[EXERCISE OBJECTIVE]
Omit all pictures. Copy the rest of the material exactly.

[DATA SEGMENT]
----

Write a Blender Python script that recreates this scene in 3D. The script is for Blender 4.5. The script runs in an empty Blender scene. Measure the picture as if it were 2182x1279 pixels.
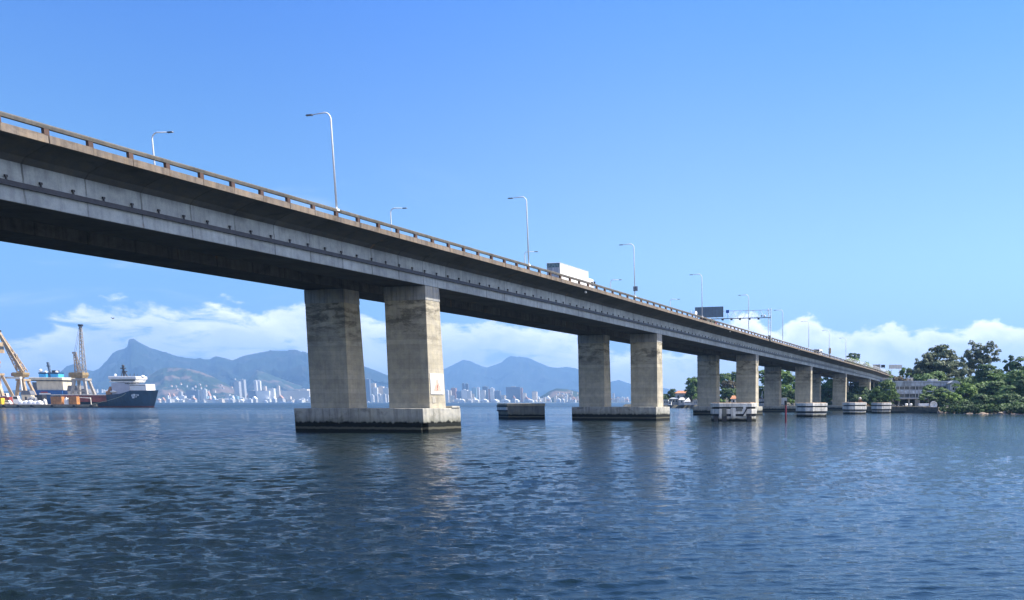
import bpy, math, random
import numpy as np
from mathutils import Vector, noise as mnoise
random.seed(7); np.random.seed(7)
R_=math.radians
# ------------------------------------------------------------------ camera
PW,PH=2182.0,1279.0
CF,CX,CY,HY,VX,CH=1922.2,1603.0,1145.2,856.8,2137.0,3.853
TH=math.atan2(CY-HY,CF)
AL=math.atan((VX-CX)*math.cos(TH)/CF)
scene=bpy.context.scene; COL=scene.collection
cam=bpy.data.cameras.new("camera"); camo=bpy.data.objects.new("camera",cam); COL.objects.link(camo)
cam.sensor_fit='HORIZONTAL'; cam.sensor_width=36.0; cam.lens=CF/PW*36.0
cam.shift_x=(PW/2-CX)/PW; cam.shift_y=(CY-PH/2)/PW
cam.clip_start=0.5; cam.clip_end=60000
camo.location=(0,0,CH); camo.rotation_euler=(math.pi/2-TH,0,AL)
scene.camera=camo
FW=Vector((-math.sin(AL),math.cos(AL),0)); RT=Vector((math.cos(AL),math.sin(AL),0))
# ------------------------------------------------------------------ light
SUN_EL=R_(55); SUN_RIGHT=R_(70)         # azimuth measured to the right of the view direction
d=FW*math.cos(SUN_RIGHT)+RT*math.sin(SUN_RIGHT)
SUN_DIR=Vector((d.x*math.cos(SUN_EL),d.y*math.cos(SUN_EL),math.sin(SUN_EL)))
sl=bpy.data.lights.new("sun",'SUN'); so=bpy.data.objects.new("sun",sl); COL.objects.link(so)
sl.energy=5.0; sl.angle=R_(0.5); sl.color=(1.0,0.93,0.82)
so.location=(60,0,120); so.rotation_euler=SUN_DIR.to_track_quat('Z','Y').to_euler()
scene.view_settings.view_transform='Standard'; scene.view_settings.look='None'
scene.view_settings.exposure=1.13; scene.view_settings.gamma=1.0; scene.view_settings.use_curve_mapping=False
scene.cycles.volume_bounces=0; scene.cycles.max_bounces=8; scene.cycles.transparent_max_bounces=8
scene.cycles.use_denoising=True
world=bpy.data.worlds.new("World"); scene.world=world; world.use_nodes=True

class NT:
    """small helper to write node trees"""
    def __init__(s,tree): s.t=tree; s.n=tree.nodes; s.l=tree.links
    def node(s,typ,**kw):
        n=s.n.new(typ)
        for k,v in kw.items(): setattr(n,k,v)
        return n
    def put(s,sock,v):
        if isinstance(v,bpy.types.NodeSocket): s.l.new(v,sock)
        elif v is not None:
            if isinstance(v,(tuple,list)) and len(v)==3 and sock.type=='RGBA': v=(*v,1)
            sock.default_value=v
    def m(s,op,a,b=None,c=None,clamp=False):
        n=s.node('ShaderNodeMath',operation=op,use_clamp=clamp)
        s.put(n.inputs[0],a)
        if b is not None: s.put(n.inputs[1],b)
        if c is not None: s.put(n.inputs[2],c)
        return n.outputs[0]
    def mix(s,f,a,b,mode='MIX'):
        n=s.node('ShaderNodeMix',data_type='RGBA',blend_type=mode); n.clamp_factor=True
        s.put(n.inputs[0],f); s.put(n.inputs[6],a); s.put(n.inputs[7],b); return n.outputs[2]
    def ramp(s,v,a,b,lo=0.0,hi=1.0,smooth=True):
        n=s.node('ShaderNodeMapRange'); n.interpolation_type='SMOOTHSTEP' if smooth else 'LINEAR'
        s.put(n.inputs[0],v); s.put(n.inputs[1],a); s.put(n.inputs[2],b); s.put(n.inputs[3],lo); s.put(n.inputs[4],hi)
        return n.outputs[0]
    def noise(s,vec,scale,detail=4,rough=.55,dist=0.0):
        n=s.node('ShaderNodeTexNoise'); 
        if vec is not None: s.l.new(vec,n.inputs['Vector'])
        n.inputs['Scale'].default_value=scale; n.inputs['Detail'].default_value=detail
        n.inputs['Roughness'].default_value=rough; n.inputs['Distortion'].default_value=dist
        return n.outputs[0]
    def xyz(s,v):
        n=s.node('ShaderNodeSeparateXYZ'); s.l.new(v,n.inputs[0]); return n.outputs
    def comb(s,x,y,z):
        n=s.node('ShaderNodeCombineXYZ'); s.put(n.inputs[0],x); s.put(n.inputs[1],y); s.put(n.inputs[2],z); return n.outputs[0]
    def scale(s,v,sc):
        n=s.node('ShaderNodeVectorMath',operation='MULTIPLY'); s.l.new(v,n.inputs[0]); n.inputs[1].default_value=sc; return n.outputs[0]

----

[WORKED SOLUTION]
Write a Blender Python script that recreates this scene in 3D. The script is for Blender 4.5. The script runs in an empty Blender scene. Measure the picture as if it were 2182x1279 pixels.
import bpy, math, random
import numpy as np
from mathutils import Vector, noise as mnoise
random.seed(7); np.random.seed(7)
R_=math.radians
# ------------------------------------------------------------------ camera
PW,PH=2182.0,1279.0
CF,CX,CY,HY,VX,CH=1922.2,1603.0,1145.2,856.8,2137.0,3.853
TH=math.atan2(CY-HY,CF)
AL=math.atan((VX-CX)*math.cos(TH)/CF)
scene=bpy.context.scene; COL=scene.collection
cam=bpy.data.cameras.new("camera"); camo=bpy.data.objects.new("camera",cam); COL.objects.link(camo)
cam.sensor_fit='HORIZONTAL'; cam.sensor_width=36.0; cam.lens=CF/PW*36.0
cam.shift_x=(PW/2-CX)/PW; cam.shift_y=(CY-PH/2)/PW
cam.clip_start=0.5; cam.clip_end=60000
camo.location=(0,0,CH); camo.rotation_euler=(math.pi/2-TH,0,AL)
scene.camera=camo
FW=Vector((-math.sin(AL),math.cos(AL),0)); RT=Vector((math.cos(AL),math.sin(AL),0))
# ------------------------------------------------------------------ light
SUN_EL=R_(55); SUN_RIGHT=R_(70)         # azimuth measured to the right of the view direction
d=FW*math.cos(SUN_RIGHT)+RT*math.sin(SUN_RIGHT)
SUN_DIR=Vector((d.x*math.cos(SUN_EL),d.y*math.cos(SUN_EL),math.sin(SUN_EL)))
sl=bpy.data.lights.new("sun",'SUN'); so=bpy.data.objects.new("sun",sl); COL.objects.link(so)
sl.energy=5.0; sl.angle=R_(0.5); sl.color=(1.0,0.93,0.82)
so.location=(60,0,120); so.rotation_euler=SUN_DIR.to_track_quat('Z','Y').to_euler()
scene.view_settings.view_transform='Standard'; scene.view_settings.look='None'
scene.view_settings.exposure=1.13; scene.view_settings.gamma=1.0; scene.view_settings.use_curve_mapping=False
scene.cycles.volume_bounces=0; scene.cycles.max_bounces=8; scene.cycles.transparent_max_bounces=8
scene.cycles.use_denoising=True
world=bpy.data.worlds.new("World"); scene.world=world; world.use_nodes=True

class NT:
    """small helper to write node trees"""
    def __init__(s,tree): s.t=tree; s.n=tree.nodes; s.l=tree.links
    def node(s,typ,**kw):
        n=s.n.new(typ)
        for k,v in kw.items(): setattr(n,k,v)
        return n
    def put(s,sock,v):
        if isinstance(v,bpy.types.NodeSocket): s.l.new(v,sock)
        elif v is not None:
            if isinstance(v,(tuple,list)) and len(v)==3 and sock.type=='RGBA': v=(*v,1)
            sock.default_value=v
    def m(s,op,a,b=None,c=None,clamp=False):
        n=s.node('ShaderNodeMath',operation=op,use_clamp=clamp)
        s.put(n.inputs[0],a)
        if b is not None: s.put(n.inputs[1],b)
        if c is not None: s.put(n.inputs[2],c)
        return n.outputs[0]
    def mix(s,f,a,b,mode='MIX'):
        n=s.node('ShaderNodeMix',data_type='RGBA',blend_type=mode); n.clamp_factor=True
        s.put(n.inputs[0],f); s.put(n.inputs[6],a); s.put(n.inputs[7],b); return n.outputs[2]
    def ramp(s,v,a,b,lo=0.0,hi=1.0,smooth=True):
        n=s.node('ShaderNodeMapRange'); n.interpolation_type='SMOOTHSTEP' if smooth else 'LINEAR'
        s.put(n.inputs[0],v); s.put(n.inputs[1],a); s.put(n.inputs[2],b); s.put(n.inputs[3],lo); s.put(n.inputs[4],hi)
        return n.outputs[0]
    def noise(s,vec,scale,detail=4,rough=.55,dist=0.0):
        n=s.node('ShaderNodeTexNoise'); 
        if vec is not None: s.l.new(vec,n.inputs['Vector'])
        n.inputs['Scale'].default_value=scale; n.inputs['Detail'].default_value=detail
        n.inputs['Roughness'].default_value=rough; n.inputs['Distortion'].default_value=dist
        return n.outputs[0]
    def xyz(s,v):
        n=s.node('ShaderNodeSeparateXYZ'); s.l.new(v,n.inputs[0]); return n.outputs
    def comb(s,x,y,z):
        n=s.node('ShaderNodeCombineXYZ'); s.put(n.inputs[0],x); s.put(n.inputs[1],y); s.put(n.inputs[2],z); return n.outputs[0]
    def scale(s,v,sc):
        n=s.node('ShaderNodeVectorMath',operation='MULTIPLY'); s.l.new(v,n.inputs[0]); n.inputs[1].default_value=sc; return n.outputs[0]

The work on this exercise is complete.